Thursday, March 29, 2007

Wanted: Managers with Bad Memories

Obviously, a major criterion for working in the Bush Administration is having a bad memory. Lurita Alexis Doan, the Administrator of the General Services Administration (which manages the federal government's buildings), says she can't remember much of what happened at a meeting just two months ago, this January 26.

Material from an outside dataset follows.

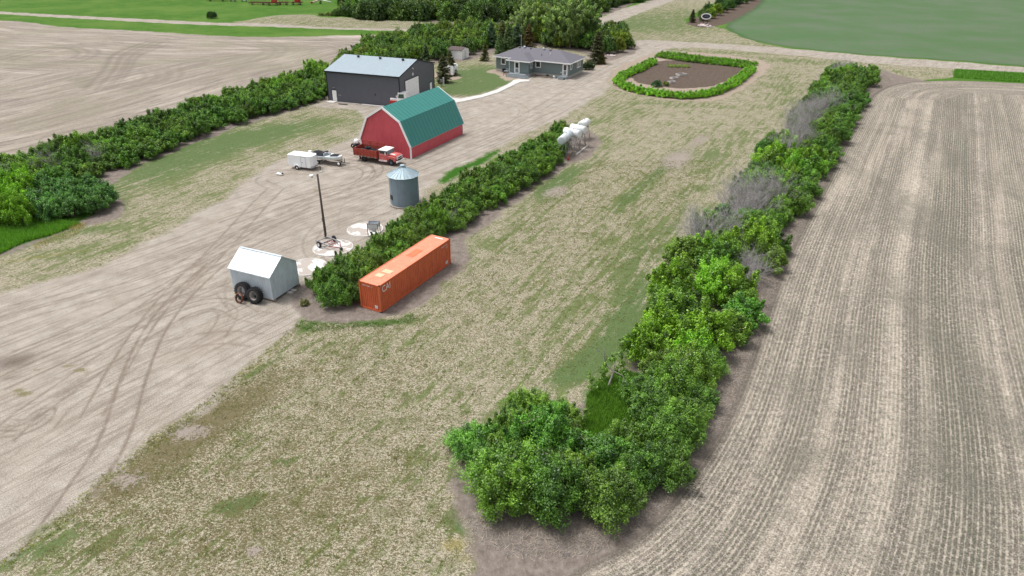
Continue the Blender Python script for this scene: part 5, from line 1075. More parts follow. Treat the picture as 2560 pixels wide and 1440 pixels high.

At the meeting, Scott Jennings, a top aide to Karl Rove, gave a PowerPoint presentation on highly political topics, such as which were the White House's top 20 2008 House targets (i.e., House seats they hope to pick up in 2008). Doan says she "honestly do[es]n't have recollection of the presentation at all." According to others present at the meeting, Doan asked her top staffers "How can we use GSA to help our candidates in the next election?" When asked whether she said that, her response was, "I do not have a recollection of actually saying that."

No recollection? Wouldn't you remember, yes or no, whether you made a statement like that? It's a little different from "pass the mustard," I would say.

By saying that she "has no recollection" of making the statement, Doan is saying that she might have said it. She can't tell us that she didn't say it. It would have been more comforting, wouldn't you think, if she had said, "Well of course I would never have said such a thing because it would have been completely inappropriate to suggest that we 'use' a government agency to support 'our' candidates."

So let's see. Doan can't remember whether or not she blatantly politicized the GSA. Alberto Gonzales can't remember being involved in the U.S. Attorney firings -- or, more precisely, "doesn't recall having a recollection about having deliberative discussions," according to stand-in spokesperson Dana Perino. President Bush himself also "has no recollection" of suggesting the firings, although "anything's possible," according to Tony Snow. And of course Scooter Libby's memory has more holes than a Swiss cheese.

Can't anybody in this administration remember anything? Perhaps they're just very good at understanding which things are best forgotten.